Turizmcilerimiz ise başkalarının payının bize düşmesini bekliyor. Rekabet edemediğimiz İspanya, İtalya ve Yunanistan’a giden turistlerin kriz yüzünden Türkiye’ye kayacağı beklentisi, “her şey dahil” cenneti Türkiye’nin umudu mu, yoksa gerçeği mi hep birlikte göreceğiz, ama Türkiye’nin rakiplerinden ucuz kalacağı belli. Keza kruvaziyer yoluyla gelen turistlere yönelik tahminler de farklı değil. 2008’de bu yolla gelen 320 binin üzerinde turisti ağırlayan İzmir, 2009’da rakamı 400 bine taşımak için planlar yapıyor.
Ancak dışarıya dönük umutları ile  dışarıdan gelecek haberler biraz farklı ne yazık ki. Brüksel merkezli bir düşünce kuruluşu olan ICG, Türkiye ve Avrupa ilişkileriyle ilgili yeni hazırladığı raporda, Türkiye’nin AB ile yürüttüğü tam üyelik müzakerelerinin 2009’da askıya alınma ihtimalinin bulunduğunu vurguluyor.

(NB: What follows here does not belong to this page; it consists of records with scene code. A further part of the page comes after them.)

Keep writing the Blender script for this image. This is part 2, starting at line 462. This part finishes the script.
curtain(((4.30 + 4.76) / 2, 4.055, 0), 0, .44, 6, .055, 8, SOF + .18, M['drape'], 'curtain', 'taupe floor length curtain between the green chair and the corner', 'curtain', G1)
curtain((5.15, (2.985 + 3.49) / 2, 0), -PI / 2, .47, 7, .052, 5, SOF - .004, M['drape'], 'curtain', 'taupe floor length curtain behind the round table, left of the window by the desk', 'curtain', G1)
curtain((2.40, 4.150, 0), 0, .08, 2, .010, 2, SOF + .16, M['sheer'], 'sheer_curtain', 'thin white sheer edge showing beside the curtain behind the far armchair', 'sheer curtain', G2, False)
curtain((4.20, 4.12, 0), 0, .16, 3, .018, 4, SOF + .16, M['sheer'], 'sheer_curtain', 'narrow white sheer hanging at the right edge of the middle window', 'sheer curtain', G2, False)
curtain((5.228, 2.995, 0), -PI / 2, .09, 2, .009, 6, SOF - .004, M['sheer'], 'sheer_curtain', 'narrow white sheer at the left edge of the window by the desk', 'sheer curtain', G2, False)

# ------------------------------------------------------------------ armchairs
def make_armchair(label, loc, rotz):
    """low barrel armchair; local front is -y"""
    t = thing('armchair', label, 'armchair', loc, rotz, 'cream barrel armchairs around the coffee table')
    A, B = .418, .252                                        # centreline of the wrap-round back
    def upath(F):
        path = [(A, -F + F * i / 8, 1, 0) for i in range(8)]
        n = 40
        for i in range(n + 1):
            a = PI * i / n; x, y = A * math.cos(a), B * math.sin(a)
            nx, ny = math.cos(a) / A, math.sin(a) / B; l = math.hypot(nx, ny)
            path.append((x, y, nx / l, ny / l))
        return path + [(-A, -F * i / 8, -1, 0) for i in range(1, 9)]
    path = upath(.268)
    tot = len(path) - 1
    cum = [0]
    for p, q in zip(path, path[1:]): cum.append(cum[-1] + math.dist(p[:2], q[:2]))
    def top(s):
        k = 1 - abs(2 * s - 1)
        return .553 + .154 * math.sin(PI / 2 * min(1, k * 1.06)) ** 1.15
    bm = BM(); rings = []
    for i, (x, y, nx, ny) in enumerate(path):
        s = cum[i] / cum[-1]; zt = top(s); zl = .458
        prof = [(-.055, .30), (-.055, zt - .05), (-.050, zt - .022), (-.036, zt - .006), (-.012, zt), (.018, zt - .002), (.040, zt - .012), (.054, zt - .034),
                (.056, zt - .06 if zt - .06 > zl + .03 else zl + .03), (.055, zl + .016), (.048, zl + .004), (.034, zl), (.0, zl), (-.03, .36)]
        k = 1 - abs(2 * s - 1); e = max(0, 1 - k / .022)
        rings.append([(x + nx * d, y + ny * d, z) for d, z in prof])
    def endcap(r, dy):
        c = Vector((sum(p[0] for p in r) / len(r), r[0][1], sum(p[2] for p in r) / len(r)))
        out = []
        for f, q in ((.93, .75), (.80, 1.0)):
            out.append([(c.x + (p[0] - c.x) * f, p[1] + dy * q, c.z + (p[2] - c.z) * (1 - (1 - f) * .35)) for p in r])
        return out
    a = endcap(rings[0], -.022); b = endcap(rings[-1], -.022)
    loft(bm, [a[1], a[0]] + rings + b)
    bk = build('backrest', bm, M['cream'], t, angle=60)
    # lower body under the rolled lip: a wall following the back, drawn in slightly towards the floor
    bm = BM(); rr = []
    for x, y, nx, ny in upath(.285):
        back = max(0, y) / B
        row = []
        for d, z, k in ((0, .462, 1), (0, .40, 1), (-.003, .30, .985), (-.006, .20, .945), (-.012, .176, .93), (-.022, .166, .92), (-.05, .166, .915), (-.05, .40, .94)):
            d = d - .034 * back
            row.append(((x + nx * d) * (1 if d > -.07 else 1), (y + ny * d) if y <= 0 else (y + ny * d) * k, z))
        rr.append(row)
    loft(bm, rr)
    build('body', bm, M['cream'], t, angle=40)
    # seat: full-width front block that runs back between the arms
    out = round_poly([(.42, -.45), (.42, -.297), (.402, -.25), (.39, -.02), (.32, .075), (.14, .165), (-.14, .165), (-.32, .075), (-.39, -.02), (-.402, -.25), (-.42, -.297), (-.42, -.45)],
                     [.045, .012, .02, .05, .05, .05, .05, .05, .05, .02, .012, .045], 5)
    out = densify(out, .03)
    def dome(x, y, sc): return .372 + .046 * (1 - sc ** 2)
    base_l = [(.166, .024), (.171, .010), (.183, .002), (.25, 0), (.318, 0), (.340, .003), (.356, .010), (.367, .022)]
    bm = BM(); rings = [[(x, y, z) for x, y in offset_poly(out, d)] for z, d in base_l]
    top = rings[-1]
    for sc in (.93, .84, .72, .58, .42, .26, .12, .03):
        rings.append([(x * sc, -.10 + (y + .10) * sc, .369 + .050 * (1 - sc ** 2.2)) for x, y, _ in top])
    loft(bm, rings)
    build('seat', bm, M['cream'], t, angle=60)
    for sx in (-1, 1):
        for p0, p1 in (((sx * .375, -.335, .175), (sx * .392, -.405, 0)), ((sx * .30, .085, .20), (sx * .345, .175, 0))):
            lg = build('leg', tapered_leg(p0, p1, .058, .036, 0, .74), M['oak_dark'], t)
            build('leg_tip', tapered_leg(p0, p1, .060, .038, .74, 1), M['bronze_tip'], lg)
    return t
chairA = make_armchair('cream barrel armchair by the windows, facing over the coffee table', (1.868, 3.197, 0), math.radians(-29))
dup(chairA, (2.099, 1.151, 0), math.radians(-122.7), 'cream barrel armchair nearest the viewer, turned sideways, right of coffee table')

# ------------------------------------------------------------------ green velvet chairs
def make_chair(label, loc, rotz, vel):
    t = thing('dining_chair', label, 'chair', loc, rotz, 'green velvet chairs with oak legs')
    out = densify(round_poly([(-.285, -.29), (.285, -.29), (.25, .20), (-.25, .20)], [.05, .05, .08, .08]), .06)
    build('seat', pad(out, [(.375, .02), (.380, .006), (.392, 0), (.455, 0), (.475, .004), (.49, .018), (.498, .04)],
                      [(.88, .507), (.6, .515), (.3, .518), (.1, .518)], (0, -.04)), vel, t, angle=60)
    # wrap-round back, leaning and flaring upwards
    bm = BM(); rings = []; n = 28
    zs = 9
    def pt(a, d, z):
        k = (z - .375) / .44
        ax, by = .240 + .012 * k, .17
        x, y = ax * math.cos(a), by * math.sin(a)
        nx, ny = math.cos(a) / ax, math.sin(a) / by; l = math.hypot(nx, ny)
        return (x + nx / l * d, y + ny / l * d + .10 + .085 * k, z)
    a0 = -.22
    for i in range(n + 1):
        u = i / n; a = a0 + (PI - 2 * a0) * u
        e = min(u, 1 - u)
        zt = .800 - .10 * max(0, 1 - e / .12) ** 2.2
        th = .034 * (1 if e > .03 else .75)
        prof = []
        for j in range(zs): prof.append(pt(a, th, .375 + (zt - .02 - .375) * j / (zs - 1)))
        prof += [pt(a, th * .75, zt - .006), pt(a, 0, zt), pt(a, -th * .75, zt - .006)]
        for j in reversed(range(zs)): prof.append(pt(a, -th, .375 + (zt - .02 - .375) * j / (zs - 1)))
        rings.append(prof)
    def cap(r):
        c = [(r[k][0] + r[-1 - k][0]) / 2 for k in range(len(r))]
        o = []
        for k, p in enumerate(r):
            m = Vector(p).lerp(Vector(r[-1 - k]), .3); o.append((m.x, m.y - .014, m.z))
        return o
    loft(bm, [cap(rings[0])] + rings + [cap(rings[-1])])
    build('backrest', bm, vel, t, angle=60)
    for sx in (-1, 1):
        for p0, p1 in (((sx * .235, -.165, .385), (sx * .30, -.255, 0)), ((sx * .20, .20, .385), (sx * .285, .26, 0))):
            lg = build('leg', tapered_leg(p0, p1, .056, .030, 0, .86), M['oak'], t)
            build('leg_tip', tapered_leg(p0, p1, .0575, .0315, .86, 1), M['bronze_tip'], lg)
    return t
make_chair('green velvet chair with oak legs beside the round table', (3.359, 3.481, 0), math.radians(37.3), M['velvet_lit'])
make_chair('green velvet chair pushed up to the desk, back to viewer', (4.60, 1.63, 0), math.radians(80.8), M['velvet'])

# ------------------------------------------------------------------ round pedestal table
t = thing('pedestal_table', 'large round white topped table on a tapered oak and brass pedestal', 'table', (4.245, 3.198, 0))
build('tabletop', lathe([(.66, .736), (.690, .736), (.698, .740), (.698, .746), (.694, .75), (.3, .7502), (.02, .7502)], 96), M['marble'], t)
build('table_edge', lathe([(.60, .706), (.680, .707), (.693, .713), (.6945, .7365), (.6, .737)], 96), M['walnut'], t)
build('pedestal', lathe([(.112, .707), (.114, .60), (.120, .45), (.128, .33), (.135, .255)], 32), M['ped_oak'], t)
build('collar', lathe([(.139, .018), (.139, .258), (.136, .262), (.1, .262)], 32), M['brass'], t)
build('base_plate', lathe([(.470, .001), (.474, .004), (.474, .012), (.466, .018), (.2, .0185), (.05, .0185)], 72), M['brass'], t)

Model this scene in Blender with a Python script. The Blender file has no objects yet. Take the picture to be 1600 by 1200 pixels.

2009’un sonunda rahatlama umudu
Her ne olursa olsun, 2009’un ilk ayları farklı olacaktır Türkiye’de. Mart ayı malum, yerel seçimler var, seçim gününe kadar krizin etkileri fazla ortaya çıkmasın diye uğraşacaktır hükümet. Senenin son ayları ise reel sektörün durgunluktan çıkmaya başlayacağı ya da bunun sinyallerinin görüleceği zamanlar. Bu tahmin, ABD ve Avrupa’da reel ekonomilerde yıl içinde düzelme eğilimi görüleceği, en az altı ay sonra bizim de onları izleyeceğimiz öngörüsüne dayanıyor.
Siyasetçisi, iktisatçısı, işvereni, beyaz ya da mavi yakalısıyla her toplum umut ediyor bu süreçte. Ama bir yandan da korkuyor, haklı olarak… Krizin uzun sürmesinden korkuyor, giderek daha yıkıcı olmasından korkuyor ama en önemlisi, krizden savaşla çıkmaktan korkuyor. 1929 Buhranı’nın sonrasında aşırı milliyetçiliğin yükselişini hatırlayanlar, krizden çıkışın savaş ekonomisiyle olduğunu da unutmadılar çünkü. Yine de iki kriz arasındaki farklılıklar hanesine yazacağız bunu. Çok eskiden söylendiği gibi: Böyle yazılsın, böyle olsun!